By Joseph H. Saunders
Legal Examiner
November 29, 2019

https://losangeles.legalexaminer.com/legal/sex-abuse-scandal-hits-home-for-pope-francis/

A court in Argentina has convicted two Catholic priests of sexually abusing deaf children at a now shuttered school in Argentina.

Mr. Corradi, 83, was sentenced to 42 years in prison, and another priest, the Rev. Horacio Hugo Corbacho Blanck, 59, of Argentina, was sentenced to 45 years in prison. A former gardener at the school, Armando Ramon Gomez Bravo, 49, of Argentina, received a sentence of 18 years.

The three defendants had each faced numerous charges and had been in prison or under house arrest since the allegations came to light three years ago. Mr. Corbacho was the only one of the three to testify; he denied the charges, and the other two defendants did not testify, according to Gustavo Stroppiana, the prosecutor in the case.

According to court testimony, the sexual abuse occurred between the years 2005 and 2016. Pope Francis knew about the abuse as early as 2014 but did not act until after their arrest in 2017.

A Washington Post investigation this year found years of church inaction in the case of at least one of the priests convicted Monday in the abuse of male and female students at the Antonio Provolo Institute for Deaf and Hearing Impaired Children in the western Argentine city of Lujan de Cuyo between 2004 and 2016.

Another case from Argentina involves someone Pope Francis himself elevated to the episcopacy. An Argentine prosecutor has requested international assistance in the capture of a senior Catholic prelate, Bishop Gustavo Zanchetta, who is accused of criminal sexual misconduct with seminarians in his native Argentina, and whose last known address was in Vatican City.

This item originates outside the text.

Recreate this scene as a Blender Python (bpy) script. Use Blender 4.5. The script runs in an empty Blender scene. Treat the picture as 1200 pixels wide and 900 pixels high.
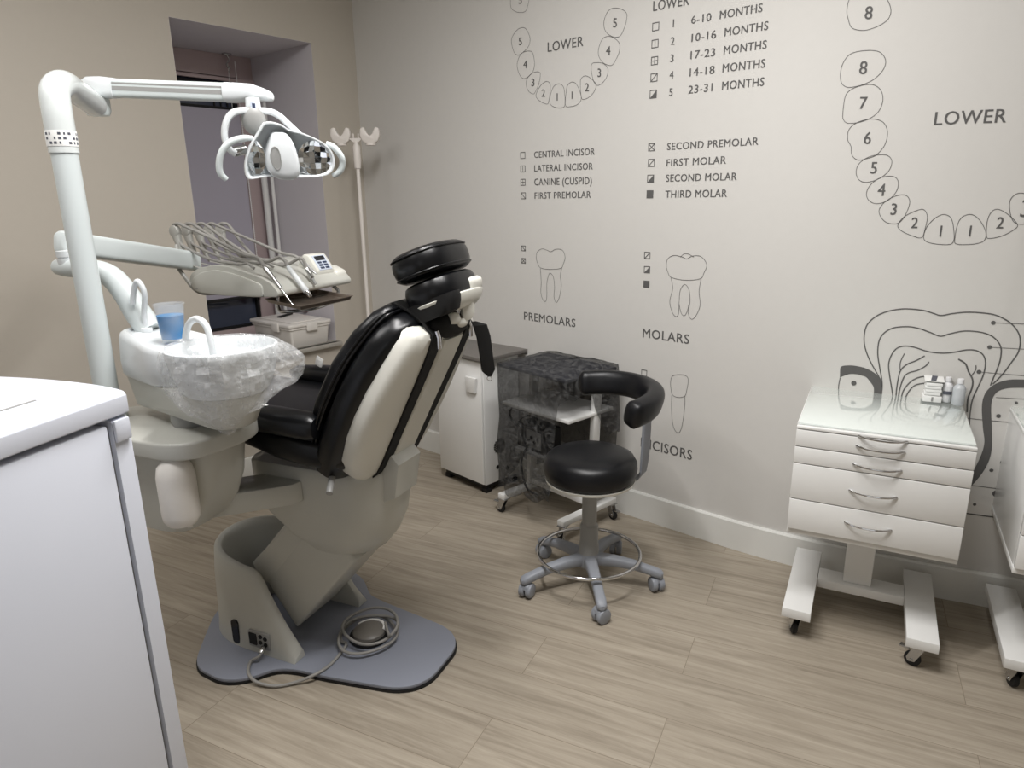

According to the Catholic Herald, “The details and timeline of the Zanchetta case are complex, but the bones of the story are that Pope Francis appointed Zanchetta, with whom he had served at the bishops’ conference of Argentina for several years, to the diocese of Oran in 2013. Francis had received complaints about Zanchetta, backed by documentary evidence including pornographic images involving “young people” and compromising photographs of Zanchetta himself, as early as 2015. In the face of that evidence, Francis summoned Zanchettaand asked for an account. Zanchetta said his phone had been hacked, and that the rumours regarding his behaviour came from quarters ill-disposed to the Pope.

Short version: Francis accepted Zanchetta’s story and sent him home to continue governing the Church in Oran. Two years and several complaints later, Francis told him to resign, then sent him for several a three months’ mental health evaluation, before appointing him to a specially created position in the Administration of the Patrimony of the Apostolic See (APSA, roughly the Vatican’s central bank): the office of “assessor’ to the APSA, which did not exist until Francis decided Zanchettawas too valuable to let go.”

This from a Pope who publicly proclaims a zero tolerance policy concerning sexual abuse. The Catholic Herald correctly writes, “For the moment, there is one cleric who matters more than any other, indeed all the others taken together: Pope Francis, who did not create the crisis that has engulfed the Church, but owns the Zanchetta affair from start to finish.”

The sex abuse scandal in the Catholic Church is not over because the rot and corruption starts from the top. Nothing has changed or will change until church leadership is changed permanently.